Tuesday, November 29, 2005

Top 20 Books, #12

Coming in at #12 is Haruki Murakami's Hard-Boiled Wonderland and the End of the World.

Murakami is considered the premier fiction writer in Japan today. He has a cult following. I picked up my first Murakami book at a sale at the South Pasadena Library back in 1994. I had heard of Murakami through The New Yorker. The book I picked up, A Wild Sheep Chase, was like nothing I had ever read. I was hooked.

Somewhere in the sequence of reading everything by Murakami in English, I picked up Hard-Boiled Wonderland... . It was nothing like his other books and blew my mind. Among diehard Murakami fans in America, it is considered a dark horse favorite. It hurts to list it as high as #12. As I write this, I want to rank it higher. It's indescribingly good in a haunting way. It is one of the rare novels I have read that has so thoroughly sucked me into its cortex. It's a very cerebral experience. Here is a brief description purloined from amazon.com:

"The last surviving victim of an experiment that implanted the subjects' heads with electrodes that decipher coded messages is the unnamed narrator of this excellent book...Half the chapters are set in Tokyo, where the narrator negotiates underground worlds populated by INKlings, dodges opponents of both sides of a raging high-tech infowar, and engages in an affair with a beautiful librarian with a gargantuan appetite. In alternating chapters he tries to reunite with his mind and his shadow, from which he has been severed by the grim, dark "replacement" consciousness implanted in him by a dotty neurophysiologist. Both worlds share the unearthly theme of unicorn skulls that moan and glow. Murakami's fast-paced style, full of hip internationalism, slangy allegory, and intrigue, has been adroitly translated."

I know, I know, it sounds weird. It is, but he writes in such a matter-of-fact way that the weirdness seems natural.

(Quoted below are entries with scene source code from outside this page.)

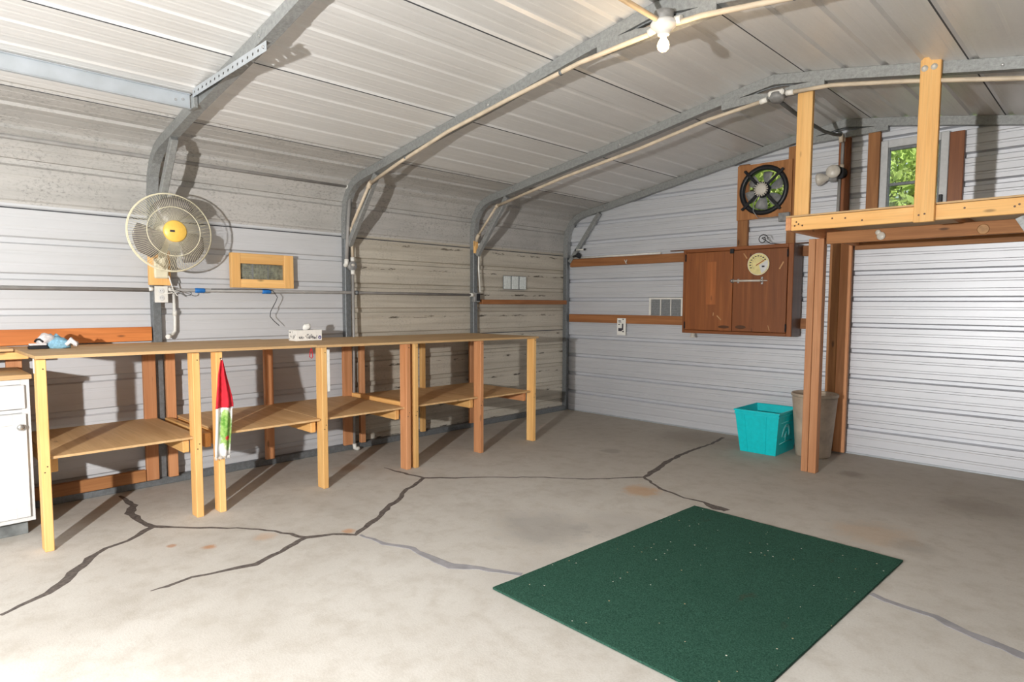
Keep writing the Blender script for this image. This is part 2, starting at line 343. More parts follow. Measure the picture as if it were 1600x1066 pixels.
# ---- floor with crack fillers
fl_o = solo('floor', MB().box((-.05, YF-.05, -.12), (XR+.05, .06, 0), 0), M['concrete'], None, None, None, 'structure', (0, 0, 0))
CR = [('c',[(1.666,-5.771,0.020),(1.618,-5.700,0.024),(1.558,-5.588,0.030),(1.475,-5.513,0.040),(1.226,-5.358,0.034),(1.137,-5.266,0.026),(1.098,-5.150,0.022),(0.996,-5.042,0.030),(0.955,-4.980,0.034)]),
('c',[(0.955,-4.980,0.030),(0.804,-5.007,0.035),(0.584,-5.014,0.040),(0.438,-4.947,0.040),(0.137,-4.959,0.014)]),
('c',[(0.955,-4.980,0.030),(1.138,-4.827,0.022),(1.325,-4.640,0.014),(1.535,-4.503,0.016),(1.755,-4.425,0.030)]),
('c',[(1.755,-4.425,0.030),(1.851,-4.614,0.026),(1.917,-4.781,0.030),(1.881,-4.926,0.022),(1.846,-5.064,0.018),(1.870,-5.185,0.020),(1.868,-5.252,0.006)]),
('c',[(1.755,-4.425,0.030),(1.818,-4.291,0.026),(1.918,-4.205,0.024),(1.794,-3.999,0.032),(1.668,-3.821,0.034),(1.551,-3.637,0.030),(1.432,-3.509,0.030),(1.304,-3.276,0.026),(1.255,-3.203,0.024)]),
('c',[(1.255,-3.203,0.022),(0.930,-3.245,0.020),(0.791,-3.248,0.005)]),
('c',[(1.255,-3.203,0.022),(1.386,-3.071,0.024),(1.579,-2.850,0.014),(1.857,-2.571,0.012),(2.167,-2.333,0.014),(2.319,-2.130,0.014),(2.434,-1.989,0.020)]),
('c',[(2.434,-1.989,0.022),(2.390,-1.771,0.045),(2.335,-1.544,0.040),(2.268,-1.175,0.034),(2.252,-0.845,0.024),(2.260,-0.538,0.020),(2.206,-0.186,0.030)]),
('c',[(2.434,-1.989,0.020),(2.684,-2.163,0.020),(2.908,-2.234,0.016),(3.055,-2.224,0.022),(3.172,-2.275,0.070),(3.243,-2.276,0.050)]),
('p',[(1.939,-4.185,0.020),(2.149,-4.165,0.025),(2.313,-4.091,0.030),(2.489,-4.097,0.040),(2.640,-4.093,0.060),(2.760,-4.005,0.035),(2.960,-3.911,0.030)]),
('p',[(4.247,-2.918,0.030),(4.384,-2.954,0.035),(4.507,-2.960,0.040),(4.622,-3.023,0.045),(4.754,-3.059,0.045),(5.2,-3.2,0.045)])]
rc = random.Random(3)
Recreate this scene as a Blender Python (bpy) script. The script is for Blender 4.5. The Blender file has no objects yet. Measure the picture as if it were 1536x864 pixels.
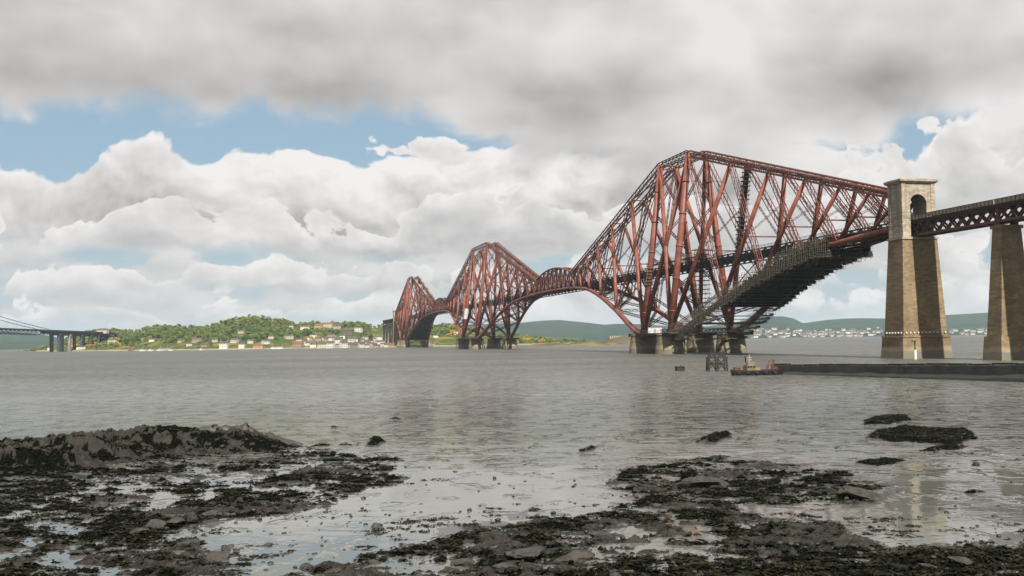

If you've never read Murakami, I hesitate to recommend this one first. Save it for later. Read instead, The Wind-up Bird Chronicle, which was Murakami's "breakthrough" book in the U.S., published here in 1997. His recent Kafka on the Shore, from earlier this year, is also quite good. Once you've decided whether you like Murakami or not, then read Wonderland... . It will remain with you forever.

I could go on and on about Murakami and will most likely do so in future posts. In the mean time, welcome yourself to his world.